The deadly wave probably will have the biggest impact of any natural disaster in the five decades that the United Nations has been coordinating the global response, because it struck so many heavily populated areas, Egeland told reporters.

The tsunami struck a year to the day after an earthquake killed 31,000 and left 100,000 homeless in the Iranian city of Bam. That disaster led to an outpouring of aid.

Officials began organizing airlifts to devastated Asian countries, and in some areas the military was mobilized to bring in supplies.

More than 100 foreigners from 23 countries were reported killed, and perhaps four or five times that number were believed missing, officials said.

For parts of the United States and Europe, the impact was as profound as if it had happened on local streets. People in Asian communities desperately sought information about missing relatives and collected money to send abroad.
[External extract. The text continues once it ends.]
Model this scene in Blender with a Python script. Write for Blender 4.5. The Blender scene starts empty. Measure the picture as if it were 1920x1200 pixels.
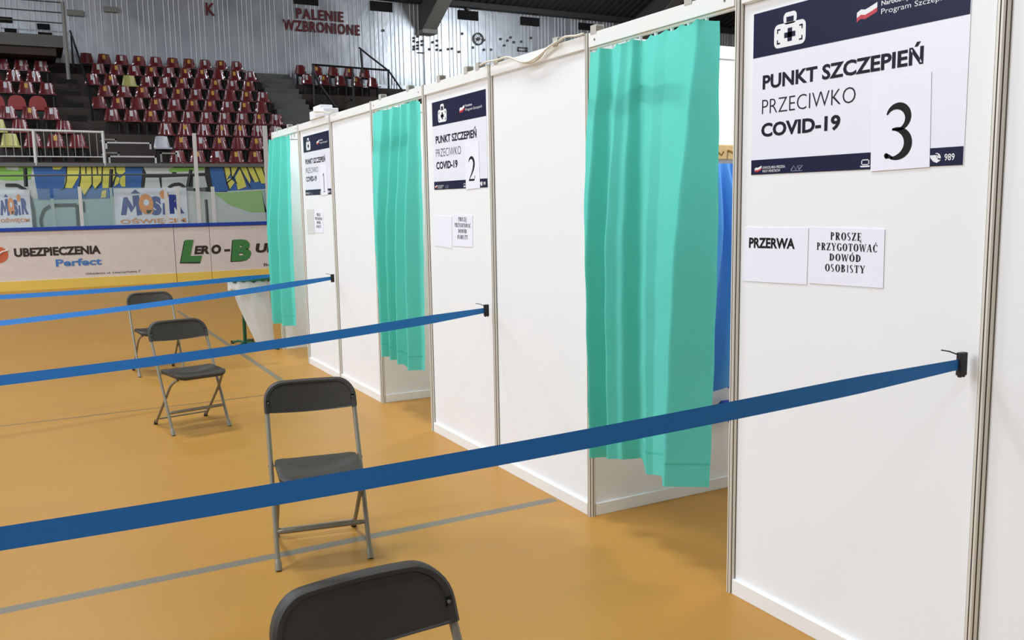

The tsunami waves traveled through a region that lacks any warning system. Ocean buoys in a tsunami warning network can alert people to a lethal wave's approach hours before it hits, giving them time to move to higher ground.

Tsunamis hold a special fear for the West Coast of the U.S. In Oregon, Washington, Alaska and Hawaii, blue-and-white tsunami evacuation route signs remind coastal residents of the danger of gigantic earthquake-driven waves, but California officials have yet to install road signs to show millions of Southern Californians the best routes to refuge.